08.09.2025

Nos últimos meses, têm-se multiplicado as notícias sobre crimes nas ruas, dando a sensação de que Portugal se tornou um país cada vez mais inseguro. Contudo, se olharmos para os números, percebemos uma realidade bem diferente: o crime mais denunciado em Portugal não acontece nos espaços públicos, mas sim dentro de casa: chama-se violência doméstica, e é um problema estrutural que continuamos a não saber enfrentar.

A violência doméstica é um fenómeno persistente, que atravessa todas as classes sociais e gerações. Mais grave ainda: continua a ser uma das principais causas de homicídios no país, representando cerca de um quarto das mortes violentas.

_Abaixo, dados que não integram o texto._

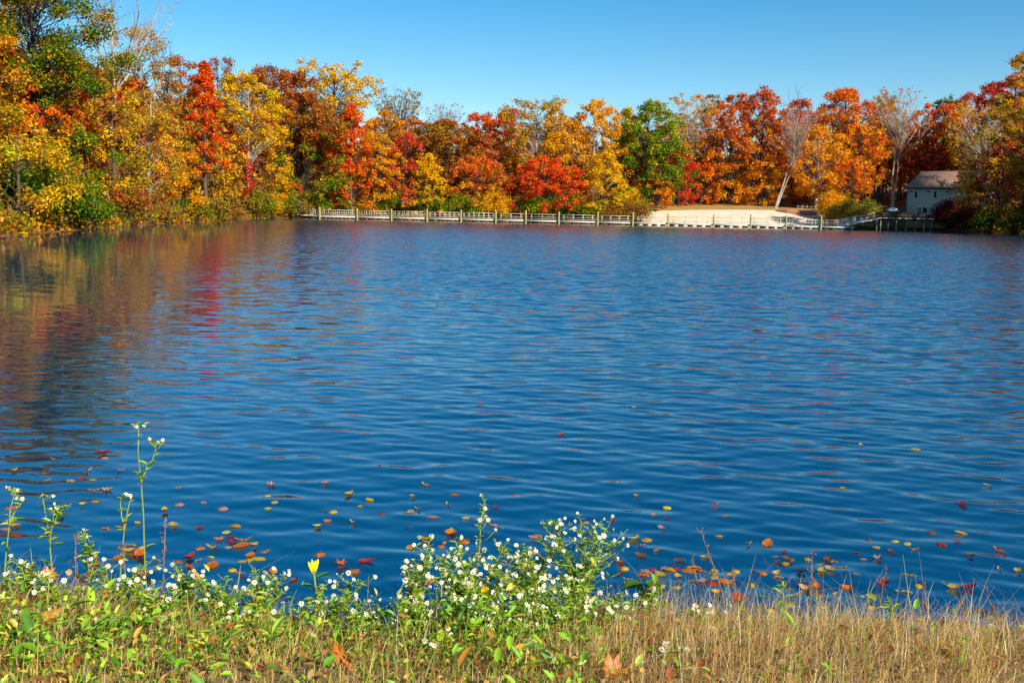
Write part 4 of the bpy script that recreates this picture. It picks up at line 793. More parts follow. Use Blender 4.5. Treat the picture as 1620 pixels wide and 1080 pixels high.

Em 2023, a violência doméstica foi o crime mais participado em Portugal, com mais de 30 mil denúncias, segundo o Relatório Anual de Segurança Interna. Ainda, dados da Polícia Judiciária mostram que, entre 2020 e março de 2025, as mortes neste âmbito representaram praticamente 25% do total de investigações por homicídios.

E, apesar de ser o crime mais denunciado, apenas 13% dos processos terminam em condenações. O sistema judicial português falha na proteção das vítimas e na punição dos agressores.

Claro que os crimes de rua merecem atenção, e qualquer subida da criminalidade deve preocupar os cidadãos. Mas há uma diferença entre analisar factos e alimentar percepções. O foco mediático em casos isolados de violência urbana não deve servir de cortina de fumo para esconder aquilo que realmente mata em Portugal: a violência doméstica.

Não é por falta de leis que a violência doméstica persiste. O problema está na sua aplicação: processos que se arrastam anos, vítimas que ficam desprotegidas e agressores que continuam impunes. A burocracia e a ineficiência do Estado criaram um sistema onde a denúncia raramente se traduz em justiça.

Ao mesmo tempo, continuam a faltar mecanismos de apoio direto às vítimas: linhas de emergência eficazes, casas de abrigo suficientes, acompanhamento psicológico e jurídico célere. Tudo isto é falado em relatórios e planos estratégicos, mas pouco se concretiza.

Se queremos falar de segurança em Portugal, temos de começar por enfrentar a realidade: o principal risco para muitas pessoas não está nas ruas, mas dentro das suas próprias casas!